Abe Greenwald, writing in the Commentary magazine blog, is not convinced about the Obama administration´s newly found tough line on China. According to NYT´s Helene Cooper, "The more assertive strategy comes after Mr. Obama was criticized as appearing to kowtow to China in his visit there in 2009, and then again allowing Beijing to get the upper hand against the United States at the Group of 20 summit meeting in Seoul late last year".

Greenwald:
A genuine policy shift is certainly welcome, but this is not it. The administration’s new approach on China will likely fail because it is compartmentalized. Without a bold change in America’s larger foreign policy, these feints amount to no more than fleeting imitations of power. Why would Hu Jintao concern himself with a one-day human-rights condemnation from an administration that has spent two straight years softening its human-rights rhetoric?

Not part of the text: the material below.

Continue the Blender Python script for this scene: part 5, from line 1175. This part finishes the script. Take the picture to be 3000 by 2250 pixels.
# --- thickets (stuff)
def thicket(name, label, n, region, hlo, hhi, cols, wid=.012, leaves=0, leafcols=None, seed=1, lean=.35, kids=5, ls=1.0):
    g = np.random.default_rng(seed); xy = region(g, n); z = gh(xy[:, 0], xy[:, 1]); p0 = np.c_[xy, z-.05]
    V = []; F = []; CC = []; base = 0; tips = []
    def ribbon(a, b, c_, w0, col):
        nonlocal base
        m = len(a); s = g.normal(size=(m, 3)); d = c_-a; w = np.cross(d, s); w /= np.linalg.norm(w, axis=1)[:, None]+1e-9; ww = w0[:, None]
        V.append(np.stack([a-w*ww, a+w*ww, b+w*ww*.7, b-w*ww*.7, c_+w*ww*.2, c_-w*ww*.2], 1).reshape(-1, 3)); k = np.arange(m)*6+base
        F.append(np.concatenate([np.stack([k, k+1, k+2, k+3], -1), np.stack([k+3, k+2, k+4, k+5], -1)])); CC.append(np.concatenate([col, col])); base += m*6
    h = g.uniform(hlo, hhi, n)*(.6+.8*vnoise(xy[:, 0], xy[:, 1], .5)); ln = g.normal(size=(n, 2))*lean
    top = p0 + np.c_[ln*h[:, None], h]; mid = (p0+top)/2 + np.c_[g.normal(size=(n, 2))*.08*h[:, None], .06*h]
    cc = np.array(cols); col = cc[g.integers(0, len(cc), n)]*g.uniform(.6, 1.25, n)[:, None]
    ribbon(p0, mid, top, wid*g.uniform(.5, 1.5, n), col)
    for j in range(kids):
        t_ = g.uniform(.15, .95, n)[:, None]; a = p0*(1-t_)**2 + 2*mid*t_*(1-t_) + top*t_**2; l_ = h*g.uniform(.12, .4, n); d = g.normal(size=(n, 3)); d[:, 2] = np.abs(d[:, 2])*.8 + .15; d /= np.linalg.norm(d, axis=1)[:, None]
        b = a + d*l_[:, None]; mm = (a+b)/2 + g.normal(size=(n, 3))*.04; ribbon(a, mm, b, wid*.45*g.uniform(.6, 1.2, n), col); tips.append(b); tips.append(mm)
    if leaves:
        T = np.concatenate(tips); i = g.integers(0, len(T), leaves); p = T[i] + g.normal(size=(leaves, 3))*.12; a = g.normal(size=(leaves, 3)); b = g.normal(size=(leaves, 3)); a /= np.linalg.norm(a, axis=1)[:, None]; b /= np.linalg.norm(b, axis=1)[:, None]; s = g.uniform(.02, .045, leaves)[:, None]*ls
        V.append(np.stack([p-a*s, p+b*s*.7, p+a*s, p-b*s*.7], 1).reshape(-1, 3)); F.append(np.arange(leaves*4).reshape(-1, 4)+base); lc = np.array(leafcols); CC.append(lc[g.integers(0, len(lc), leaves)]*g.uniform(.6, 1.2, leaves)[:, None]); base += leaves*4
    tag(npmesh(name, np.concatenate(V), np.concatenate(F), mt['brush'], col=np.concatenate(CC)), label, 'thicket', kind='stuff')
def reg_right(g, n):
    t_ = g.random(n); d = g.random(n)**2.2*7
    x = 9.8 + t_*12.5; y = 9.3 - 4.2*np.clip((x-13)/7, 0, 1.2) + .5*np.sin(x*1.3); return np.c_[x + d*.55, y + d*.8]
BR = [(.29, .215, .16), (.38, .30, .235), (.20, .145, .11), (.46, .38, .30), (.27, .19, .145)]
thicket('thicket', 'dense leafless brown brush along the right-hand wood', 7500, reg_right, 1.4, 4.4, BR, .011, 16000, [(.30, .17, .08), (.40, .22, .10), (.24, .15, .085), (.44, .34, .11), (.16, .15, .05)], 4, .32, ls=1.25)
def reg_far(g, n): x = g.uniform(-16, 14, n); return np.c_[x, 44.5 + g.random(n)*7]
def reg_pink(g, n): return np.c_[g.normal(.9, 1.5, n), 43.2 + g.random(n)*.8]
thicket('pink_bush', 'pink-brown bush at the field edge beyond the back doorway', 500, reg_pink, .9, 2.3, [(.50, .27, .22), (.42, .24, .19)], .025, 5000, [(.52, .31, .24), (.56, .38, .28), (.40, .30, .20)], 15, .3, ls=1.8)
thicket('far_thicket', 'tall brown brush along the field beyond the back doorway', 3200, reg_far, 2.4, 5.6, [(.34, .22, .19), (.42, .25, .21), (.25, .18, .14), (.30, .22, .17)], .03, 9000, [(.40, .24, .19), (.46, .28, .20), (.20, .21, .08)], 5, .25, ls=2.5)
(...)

Why would Hu fear the retaliation of a president who is so mild on international trade that now, as the Times puts it, “corporate leaders are pressing” him to “take a tougher stance”? Why would Beijing be concerned with a narrow and localized military investment boost pledged by a White House that has sworn to shrink America’s military posture around the globe?
America cannot simultaneously apologize and intimidate. So long as there remains no connection between this week’s slapdash simulation of American confidence and long-term American policy, we are negotiating without credibility. Which will prove no more effective than asking nicely.